>>>>>

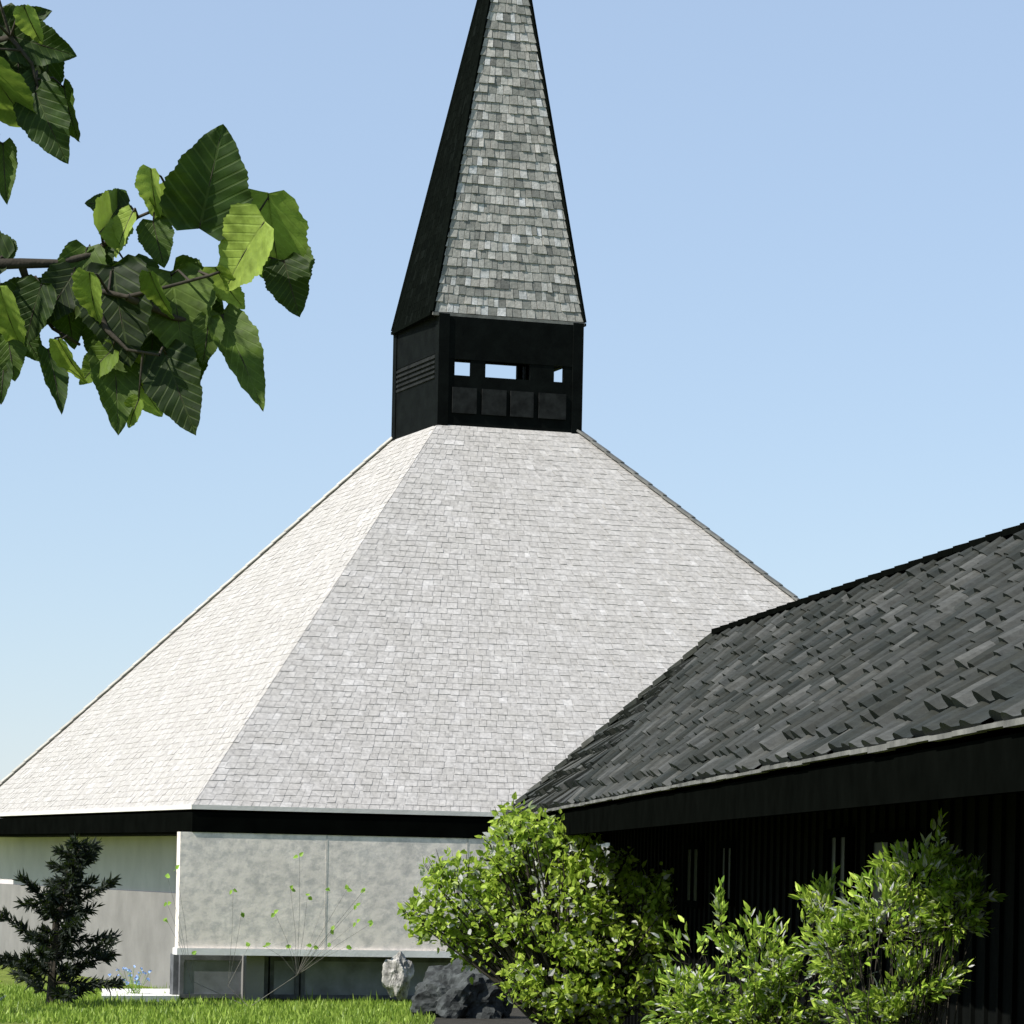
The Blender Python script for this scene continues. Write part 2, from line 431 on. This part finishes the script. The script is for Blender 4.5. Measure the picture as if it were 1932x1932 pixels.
# eave passes through E1,E2; far corner pulled to their line
Ef = ext(E1, E2, Ef.y) if abs(ext(E1, E2, Ef.y).x - Ef.x) < .25 else Ef
th_ = []
for k in range(NS):
    yk = [R1.y - SK - (R1.y - SK - YN) * q / NS for q in (k, k + 1)]
    a0, a1 = (ext(E1, E2, q) for q in yk); r0, r1 = (ext(R1, R2, q + SK) for q in yk)
    hr.quad(a0, a1, r1, r0)
Ek = ext(E1, E2, R1.y - SK)
def pantiles(mb, course, width):
    yk = R1.y - SK
    prof = [(0, .0), (.10, .05), (.24, .078), (.38, .06), (.50, .014), (.56, .0), (.99, .0)]
    n = (R1 - E1).cross(E2 - E1).normalized()
    if n.z < 0: n = -n
    while yk > YN:
        w = width * random.uniform(.93, 1.07)
        a, b = ext(E1, E2, yk), ext(E1, E2, yk - w); d, c = ext(R1, R2, yk + SK), ext(R1, R2, yk + SK - w)
        L = (d - a).length; rows = int(L / course); off = random.uniform(-.25, .25)
        for r_ in range(rows + 1):
            v0 = max(0, (r_ + off) / rows); v1 = min(.985, (r_ + 1.12 + off) / rows)
            if v1 <= v0 + .02: continue
            k_ = random.uniform(.8, 1.25) * (.45 if r_ == 0 else 1); up_ = random.uniform(.012, .035); tw = random.uniform(-.02, .02)
            V = []
            for vv, lf_ in ((v0, up_ + .012), (v1, .006)):
                p, q = a.lerp(d, vv), b.lerp(c, vv)
                for u, h in prof: V.append(p.lerp(q, u) + n * (lf_ + h * k_ + tw * (u - .5)))
            K = len(prof)
            p, q = a.lerp(d, v0), b.lerp(c, v0)
            for u, h in prof: V.append(p.lerp(q, u) + n * .002)
            mb.add(V, [(j, j + 1, K + j + 1, K + j) for j in range(K - 1)] + [(2 * K + j, 2 * K + j + 1, j + 1, j) for j in range(K - 1)])
        yk -= w
pantiles(hr, .42, .46)
hr.add([Ef, Ek, R1], [(0, 1, 2)]); shingles(hr, Ef, Ek, R1 + Vector((0, -.05, 0)), R1, .6, .5, .08, aligned=True, gap=.05, wj=.4)
# far hip end and right-hand slope
Bf = Vector((R1.x + 3.6, Ef.y + 1.2, HZ)); Bn = Vector((Rn.x + 3.8, YN, HZ))
hr.quad(Ef, R1, R1 + Vector((.01, 0, 0)), Bf); hr.quad(R1, Rn, Bn, Bf); hr.add([En, Bn, Rn], [(0, 1, 2)])
shingles(hr, Bf, Ef, R1, R1 + Vector((.02, 0, 0)), .35, .4, .05)
hroof = hr.build('roof', M['hall_roof'], hall)
rc = MB(); L = (Rn - R1).length; N = int(L / .55)
for k in range(N):
    p, q = R1.lerp(Rn, k / N), R1.lerp(Rn, (k + .97) / N)
    rc.bar(p + Vector((0, 0, .055)), q + Vector((0, 0, .045)), .24, .06)
rc.build('ridge_cap', M['fascia'], hroof)
rc = MB(); L = (R1 - Ef).length; N = int(L / .4)
for k in range(N):
    p, q = Ef.lerp(R1, k / N), Ef.lerp(R1, (k + .9) / N)
    rc.bar(p + Vector((0, 0, .05)), q + Vector((0, 0, .03)), .2, .07)
rc.build('hip_cap', M['hall_roof'], hroof)
dr = MB(); N = 60
for k in range(N):
    p, q = Ef.lerp(En, k / N), Ef.lerp(En, (k + 1) / N)
    j = random.uniform(-.012, .012)
    dr.bar(p + Vector((-.02, 0, -.005 + j * .4)), q + Vector((-.02, 0, -.005 + j * .4)), .05, random.uniform(.02, .035))
dr.build('drip_edge', M['hall_trim'], hall)
fa = MB(); fa.bar(Ef + Vector((.03, 0, -.18)), En + Vector((.03, 0, -.18)), .06, .26); fa.bar(Ef + Vector((0, .03, -.18)), Bf + Vector((0, .03, -.18)), .06, .26)
fa.build('fascia', M['fascia'], hall)
OV = Vector((1.05, 0, 0))
Wf, Wn = Ef + OV + Vector((.3, -1.3, 0)), En + OV
Wbf, Wbn = Bf + Vector((-.9, -1.3, 0)), Bn + Vector((-.9, 0, 0))
so_ = MB(); so_.quad(*[v + Vector((0, 0, -.06)) for v in (Ef, En, Bn, Bf)]); so_.build('soffit', M['soffit'], hall)
hw = MB()
def wall(mb, a, b, th, z0, z1):
    a, b = Vector((a.x, a.y, 0)), Vector((b.x, b.y, 0)); d = (b - a).normalized(); n = Vector((-d.y, d.x, 0)) * th
    mb.hexa([Vector((*v.xy, z)) for z in (z0, z1) for v in (a, b, b + n, a + n)])
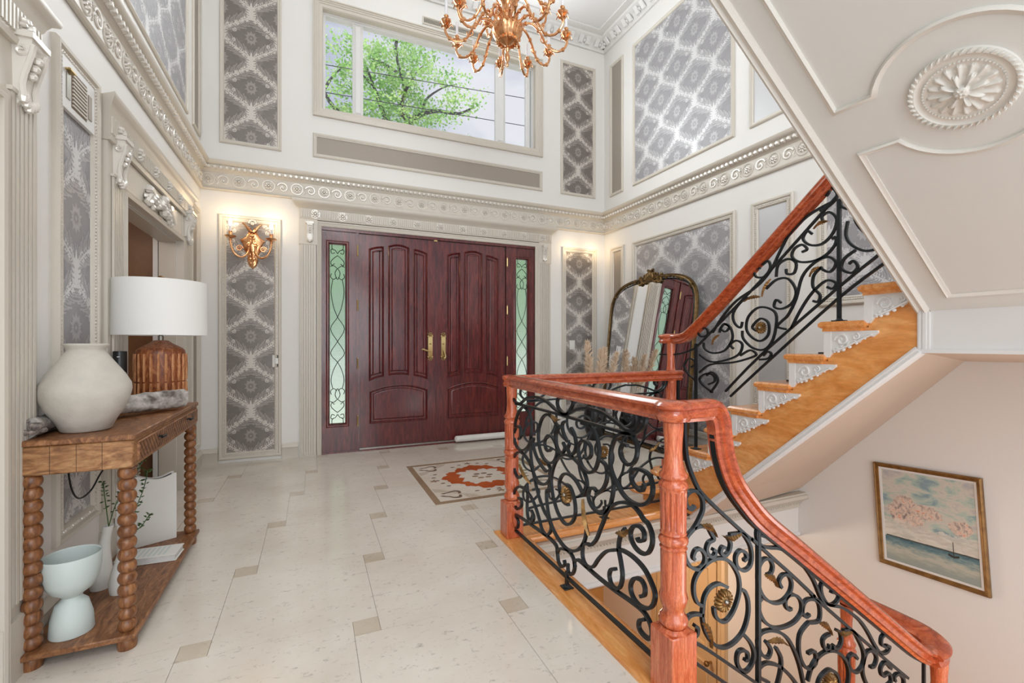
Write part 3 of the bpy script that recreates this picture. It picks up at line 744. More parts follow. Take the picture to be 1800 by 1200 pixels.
# ================================================================= front door
DX0, DX1 = .097, 2.684
b = MB(); y0, y1 = F+.01, F+.09
SG = [(.183, .341), (2.430, 2.590)]                     # glass widths of the sidelights
LV = [(.487, 1.374), (1.380, 2.270)]
def fd(a, q, h): return (a, F+.02-h, q)
b.box(DX0, DX1, F-.01, F+.11, 2.44, 2.47); b.box(DX0, DX1, F-.03, F+.11, -.01, .018)
b.box(.455, .483, F-.005, F+.10, .0, 2.45); b.box(2.276, 2.305, F-.005, F+.10, .0, 2.45)
d1 = structure(b.build('door_1', MT['maho'], flat=True))
for gi, (g0, g1) in enumerate(SG):
    f0, f1 = (DX0, .455) if gi == 0 else (2.305, DX1)
    b = MB(); b.box(f0, g0-.02, F+.01, F+.07, .018, 2.44); b.box(g1+.02, f1, F+.01, F+.07, .018, 2.44); b.box(g0-.02, g1+.02, F+.01, F+.07, .018, .30); b.box(g0-.02, g1+.02, F+.01, F+.07, 2.315, 2.44)
    b.mould(rect(g0-.045, g1+.045, .275, 2.34), [(0, 0), (0, .018), (.012, .024), (.022, .016), (.034, .02), (.045, .002), (.045, -.03)], lambda a, q, h: fd(a, q, h-.01))
    so = b.build('sidelight', MT['maho'], d1)
    MB().box(g0-.01, g1+.01, F+.035, F+.042, .3, 2.32).build('hammered_pane', MT['frost'], so, flat=True)
    # lead scrolls
    m = MB(); c = (g0+g1)/2; w = (g1-g0)/2; yy = F+.030
    def L(pts, r=.0042): m.tube([(c+p[0]*w, yy, p[1]) for p in smooth([(p[0], p[1], 0) for p in pts], 4)], r, 5)
    zb, zt = .32, 2.295
    for s_ in (-1, 1):
        for (zz, d) in ((zt, -1), (zb, 1)):
            L([(s_*.75, zz), (s_*.7, zz+d*.05), (s_*.30, zz+d*.065), (s_*.0, zz+d*.10)])
            L([(s_*.35, zz+d*.09), (s_*.75, zz+d*.10), (s_*.85, zz+d*.06), (s_*.55, zz+d*.05)])
            L([(0, zz+d*.12), (s_*.45, zz+d*.15), (s_*.85, zz+d*.19), (s_*.75, zz+d*.23), (s_*.4, zz+d*.21)])
            L([(s_*.95, zz+d*.245), (s_*.5, zz+d*.235), (s_*.1, zz+d*.26)])
            L([(0, zz+d*.26), (s_*.32, zz+d*.31), (s_*.2, zz+d*.36), (0, zz+d*.385)])
            L([(s_*.1, zz+d*.36), (s_*.5, zz+d*.385), (s_*.9, zz+d*.36), (s_*.8, zz+d*.32)])
        L([(s_*.62, zt-.385), (s_*.85, zt-.52), (s_*.55, zt-.68), (0, zt-.80), (-s_*.9, zt-.93), (0, zt-1.07), (s_*.9, zt-1.20), (0, zt-1.30), (-s_*.6, zt-1.40), (-s_*.85, zt-1.50), (-s_*.62, zb+.385)])
    m.build('lead_scrollwork', MT['black'], so)
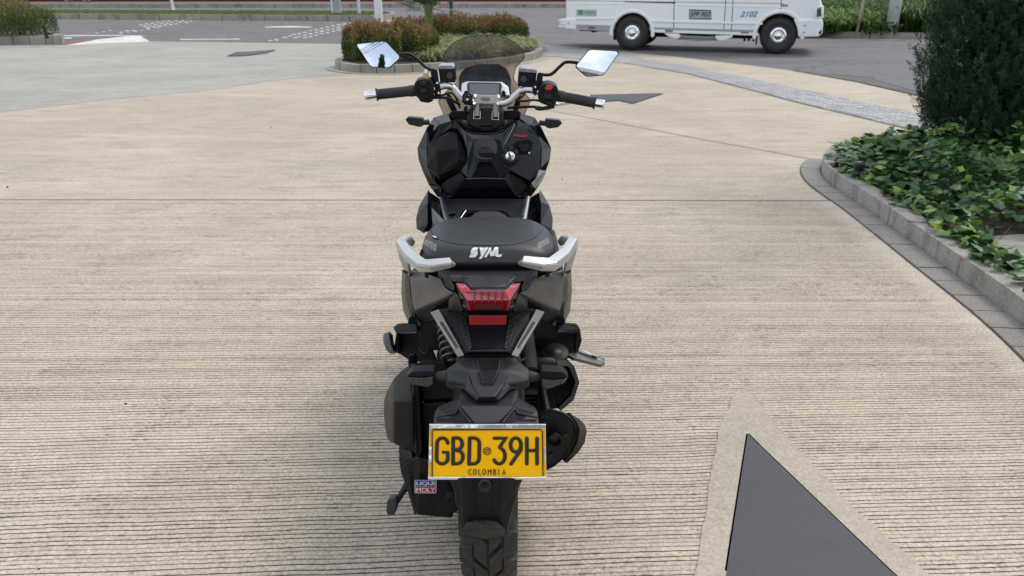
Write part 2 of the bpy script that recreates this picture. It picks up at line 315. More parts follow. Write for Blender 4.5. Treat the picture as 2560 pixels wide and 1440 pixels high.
# ---------------------------------------------------------------- mesh helpers
def worigin(o):
    v = Vector((0, 0, 0))
    while o is not None: v = v + Vector(o.location); o = o.parent
    return v
def link(name, me, parent=None, mat=None):
    o = bpy.data.objects.new(name, me); COL.objects.link(o)
    if mat is not None and len(me.materials) == 0: me.materials.append(mat)
    o.parent = parent
    return o
def tag(o, label=None, cat=None, group=None, kind=None):
    if label: o['label'] = label
    if cat: o['category'] = cat
    if group: o['group'] = group
    if kind: o['kind'] = kind
    return o
def thing(name, loc, label, cat, group=None, rz=0):
    o = bpy.data.objects.new(name, None); COL.objects.link(o); o.location = loc; o.rotation_euler = (0, 0, rz); o.empty_display_size = .2
    return tag(o, label, cat, group)
class MB:
    def __init__(s): s.v = []; s.f = []; s.sm = []
    def add(s, vs, fs, smooth=False):
        n = len(s.v); s.v += [tuple(v) for v in vs]; s.f += [tuple(n + i for i in f) for f in fs]; s.sm += [smooth] * len(fs); return s
    def prism(s, pts, d, smooth=False):
        n = len(pts); pts = [Vector(p) for p in pts]; d = Vector(d)
        vs = pts + [p + d for p in pts]
        fs = [tuple(range(n)), tuple(range(2 * n - 1, n - 1, -1))] + [(i, (i + 1) % n, n + (i + 1) % n, n + i) for i in range(n)]
        return s.add(vs, fs, smooth)
    def shell(s, V, F, d):
        V = [Vector(v) for v in V]; d = Vector(d); n = len(V); ed = {}
        for f in F:
            for i in range(len(f)):
                a, b = f[i], f[(i + 1) % len(f)]; k = (min(a, b), max(a, b)); ed[k] = ed.get(k, 0) + 1
        fs = [tuple(f) for f in F] + [tuple(n + i for i in reversed(f)) for f in F]
        fs += [(a, b, n + b, n + a) for (a, b), c in ed.items() if c == 1]
        return s.add(V + [v + d for v in V], fs)
    def box(s, c, d, rz=0, smooth=False):
        c = Vector(c); R = Matrix.Rotation(rz, 3, 'Z'); vs = [c + R @ Vector((x * d[0] / 2, y * d[1] / 2, z * d[2] / 2)) for x in (-1, 1) for y in (-1, 1) for z in (-1, 1)]
        return s.add(vs, [(0, 1, 3, 2), (4, 6, 7, 5), (0, 4, 5, 1), (2, 3, 7, 6), (0, 2, 6, 4), (1, 5, 7, 3)], smooth)
    def tube(s, path, r, n=10, caps=True, smooth=True):
        path = [Vector(p) for p in path]; m = len(path); rr = r if isinstance(r, (list, tuple)) else [r] * m
        up = None; vs = []
        for i, p in enumerate(path):
            t = (path[min(i + 1, m - 1)] - path[max(i - 1, 0)]).normalized()
            if up is None: up = t.orthogonal().normalized()
            up = (up - t * up.dot(t)).normalized(); sd = t.cross(up)
            vs += [p + (up * cos(2 * pi * k / n) + sd * sin(2 * pi * k / n)) * rr[i] for k in range(n)]
        fs = [(i * n + k, i * n + (k + 1) % n, (i + 1) * n + (k + 1) % n, (i + 1) * n + k) for i in range(m - 1) for k in range(n)]
        s.add(vs, fs, smooth)
        if caps: s.add(vs[:n], [tuple(range(n))[::-1]]); s.add(vs[-n:], [tuple(range(n))])
        return s
    def ribbon(s, path, w, h, nrm, closed=False, n=8):
        """flattened bead following a flat path"""
        path = [Vector(p) for p in path]; m = len(path); nrm = Vector(nrm).normalized(); vs = []
        for i, p in enumerate(path):
            a = path[(i - 1) % m] if (closed or i > 0) else p; b = path[(i + 1) % m] if (closed or i < m - 1) else p
            t = (b - a).normalized(); sd = nrm.cross(t).normalized()
            k1 = (p - a).normalized() if (p - a).length > 1e-9 else t; mi = max(.6, abs(k1.dot(t)))
            vs += [p + sd * (w / mi * cos(2 * pi * k / n)) + nrm * (h * sin(2 * pi * k / n)) for k in range(n)]
        rng_ = m if closed else m - 1
        fs = [(i * n + k, i * n + (k + 1) % n, ((i + 1) % m) * n + (k + 1) % n, ((i + 1) % m) * n + k) for i in range(rng_) for k in range(n)]
        s.add(vs, fs, True)
        if not closed:
            for e, q in ((0, 1), (m - 1, m - 2)):
                dr = (path[e] - path[q]).normalized() * w; ring = vs[e * n:(e + 1) * n]; c = path[e]
                r2 = [c + (v - c) * .7 + dr * .72 for v in ring]
                s.add(ring + r2 + [c + dr], [(k, (k + 1) % n, n + (k + 1) % n, n + k) for k in range(n)] + [(n + k, n + (k + 1) % n, 2 * n) for k in range(n)], True)
        return s
    def lathe(s, c, ax, prof, n=24, smooth=True, ref=None):
        """prof: (distance along ax, radius)"""
        c = Vector(c); ax = Vector(ax).normalized(); u = ax.orthogonal().normalized() if ref is None else Vector(ref).normalized(); w = ax.cross(u); vs = []
        for a, r in prof: vs += [c + ax * a + (u * cos(2 * pi * k / n) + w * sin(2 * pi * k / n)) * r for k in range(n)]
        m = len(prof)
        s.add(vs, [(i * n + k, i * n + (k + 1) % n, (i + 1) * n + (k + 1) % n, (i + 1) * n + k) for i in range(m - 1) for k in range(n)], smooth)
        if prof[0][1] > 1e-5: s.add(vs[:n], [tuple(range(n))[::-1]])
        if prof[-1][1] > 1e-5: s.add(vs[-n:], [tuple(range(n))])
        return s
    def build(s, name, mat, parent=None, bevel=0, seg=2, local=False, rec=True, sub=0, smooth_all=False):
        off = Vector((0, 0, 0)) if local else worigin(parent)
        me = bpy.data.meshes.new(name); me.from_pydata([(v[0] - off.x, v[1] - off.y, v[2] - off.z) for v in s.v], [], s.f)
        me.polygons.foreach_set('use_smooth', [True] * len(s.f) if smooth_all else s.sm)
        if rec:
            bm = bmesh.new(); bm.from_mesh(me); bmesh.ops.remove_doubles(bm, verts=bm.verts, dist=1e-6) if sub else None
            bmesh.ops.recalc_face_normals(bm, faces=bm.faces); bm.to_mesh(me); bm.free()
        me.materials.append(mat); o = bpy.data.objects.new(name, me); COL.objects.link(o); o.parent = parent
        if sub:
            q = o.modifiers.new('sub', 'SUBSURF'); q.levels = q.render_levels = sub
        if bevel:
            q = o.modifiers.new('bevel', 'BEVEL'); q.width = bevel; q.segments = seg; q.limit_method = 'ANGLE'; q.angle_limit = radians(28)
        return o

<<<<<

**YOUR TASK:**
Which lines above contain "that"? Show each of them.

**EXERCISE ANSWER:**
Write part 3 of the bpy script that recreates this picture. It picks up at line 744. More parts follow. Take the picture to be 1800 by 1200 pixels.
Write part 2 of the bpy script that recreates this picture. It picks up at line 315. More parts follow. Write for Blender 4.5. Treat the picture as 2560 pixels wide and 1440 pixels high.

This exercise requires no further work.